Beginners do not need complicated drills to improve on Soroban. In fact, simple exercises are usually better because they teach finger control, bead awareness, and number patterns without overwhelming the learner. A child who practices easy movements correctly will often progress faster than a child who jumps too quickly into difficult sums.
The 10 exercises below are designed for home use, classrooms, or short daily practice. You can repeat them for several days, mix them with interactive exercises, or print a few for offline work. The important part is not doing all ten in one sitting. The important part is doing a few of them consistently and accurately.
Before you begin
Use a calm setup. Sit the Soroban flat, make sure the child can see the reckoning bar clearly, and remind them which finger moves beads up and which finger moves them down. Start every session by resetting the Soroban so the child sees a clear zero.
For beginners, practice quality matters more than duration. Five focused minutes with correct movement can do more than twenty rushed minutes.
Exercises 1 to 4: build bead confidence
The first four exercises teach recognition and control. They help children become comfortable with the idea that each rod can show different values through movement.
- Exercise 1: Show numbers 1 to 4 using only earth beads.
- Exercise 2: Show 5, then clear it, then show 5 again.
- Exercise 3: Call out random numbers from 1 to 9 and let the child display them.
- Exercise 4: Say a number and ask the child to explain which beads are active and why.
Exercises 5 to 7: connect numbers to movement
Once the child is comfortable showing digits, move into light pattern work. The aim here is to connect number relationships with finger action, not speed.
- Exercise 5: Make a number, reset, and rebuild the same number with the correct fingering.
- Exercise 6: Show 6, 7, 8, and 9 in order, then clear them in reverse order.
- Exercise 7: Practice “one more” and “one less” using numbers from 1 to 9.
Exercises 8 to 10: prepare for real calculation
These final beginner drills prepare the child for actual addition and subtraction by introducing place value and simple combinations.
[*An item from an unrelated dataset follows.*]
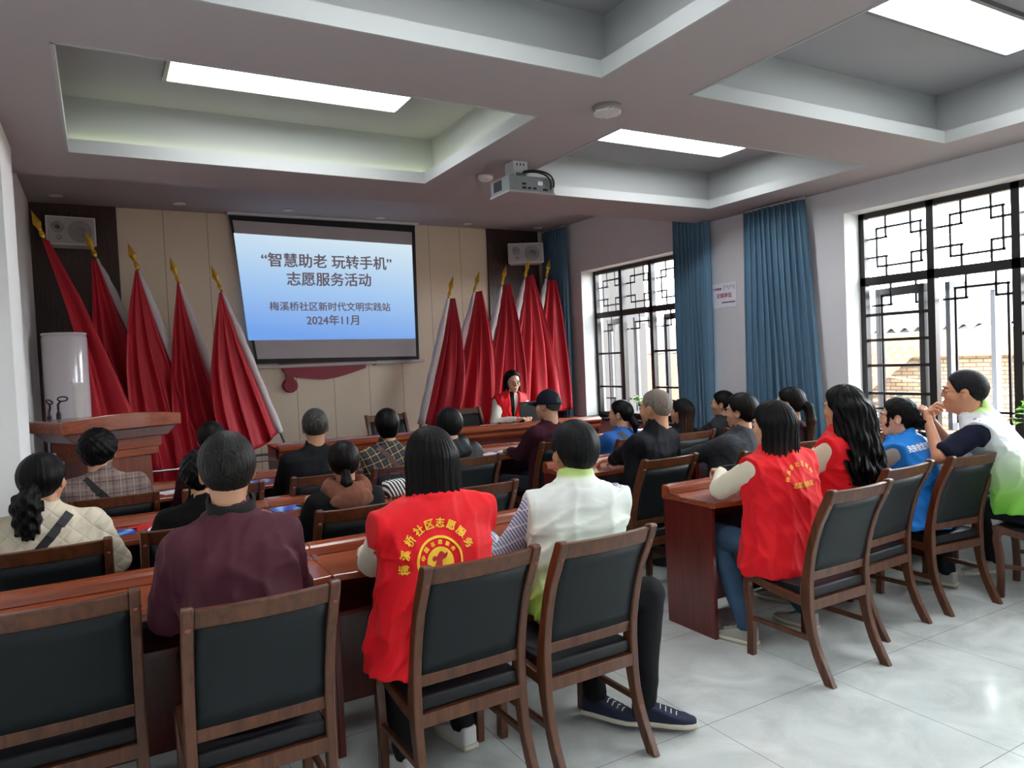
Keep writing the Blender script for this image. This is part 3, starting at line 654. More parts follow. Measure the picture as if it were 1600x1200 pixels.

- Exercise 8: Show two-digit numbers like 12, 24, and 35 using the ones and tens rods.
- Exercise 9: Practice simple additions that stay under 10, such as 2 + 3 or 4 + 1.
- Exercise 10: Practice simple subtractions without borrowing, such as 7 - 2 or 9 - 4.
How to turn these into a useful routine
You do not need to cover all ten exercises every day. A better routine is to choose three or four, repeat them for a week, and then rotate. That gives the child enough repetition to feel improvement.
If you want more structure, match these beginner drills with printable worksheets or your own short checklist. Children usually progress faster when they know exactly what today’s practice includes.
Conclusion
Easy Soroban exercises are not “too basic” for beginners. They are exactly what beginners need. When children master bead movement, number display, and simple combinations, they build a reliable foundation for faster and more advanced work later.
Keep the sessions short, repeat successful drills, and make accuracy the first goal. Speed can come later.
FAQ
How long should beginners practice Soroban each day?
For many children, 5 to 10 minutes of focused beginner practice is enough at first. Consistency matters more than long sessions.
Should children memorize exercises before learning addition?
They do not need to memorize every drill, but they should feel comfortable showing numbers and moving beads correctly before formal calculation becomes the main focus.
Is it okay to repeat the same Soroban exercises every day?
Yes. Repetition is useful when it stays calm and accurate. Repeating a small set of beginner drills can build confidence quickly.
What if my child gets bored?
Rotate the exercises, shorten the session, and let the child call out some numbers for you too. A sense of participation usually helps.